How do real and symbolic economy relate in your art?

Т.А.: There is no limit to consuming finances, and any of our works could easily consume even more. Nevertheless, we can make it possible for people to watch our work completely free of charge; for instance, here, on the façade of the Manezh building, fragments of our works are demonstrated to the whole city.

E.S.: The Turandot opera was staged in association with the Lakhta Centre company from St Petersburg; they wanted to support one of our new projects. Our proposal was to contribute to this opera production, and so they became the fourth partner on this project. The production is travelling through Europe, moving from one theatre to the next; next year will see it run in the third theatre, at the Badisches Staatstheater Karlsruhe in Germany. If everything goes as planned, we hope to show a video installation of Turandot in St Petersburg in January 2020.

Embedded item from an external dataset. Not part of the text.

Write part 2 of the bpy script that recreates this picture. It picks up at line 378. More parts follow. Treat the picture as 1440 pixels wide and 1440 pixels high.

Т.А.: The young director Fabio Cherstich from Milan and the artistic director of Teatro Massimo Oscar Pizzo invite non-theatrical artists to take part in their productions: Bill Viola, William Kentridge, AES+F. It was very comfortable to work with him; the director was very considerate; sometimes he even enhanced our visual image with his directorial decisions. The octogenarian maestro Gabriele Ferro became a true fan of our visual solutions. Turandot is a mixture of various cultures: a Persian legend with some added Chinese colour, retold by Gozzi for Italian theatre ‒ that’s the story to which we suggested adding the element of future.


Turandot. Jellyfish. 2019. Single channel freeze frame.

After Turandot, have you now found a taste for opera productions? Which opera would you like to stage next?

Т.А.: Our friend, artist Katya Bochavar from Moscow, has written a fantastic libretto (it is a secret for the time being). It is based on ancient Chinese and Korean stories about dreams. So we spent some more time brainstorming, and the result is a transhistorical tale: dream permeates the whole culture. Someone falls asleep, finds himself in the future and then wakes up again in the baroque Asia. What we need now is a new composer. Economic issues are always a matter of initiation. You just have to start, and the actual culture of opera helps bring it to fruition. Opera is alive. People will always find it interesting to watch these animals with the huge voices on the stage.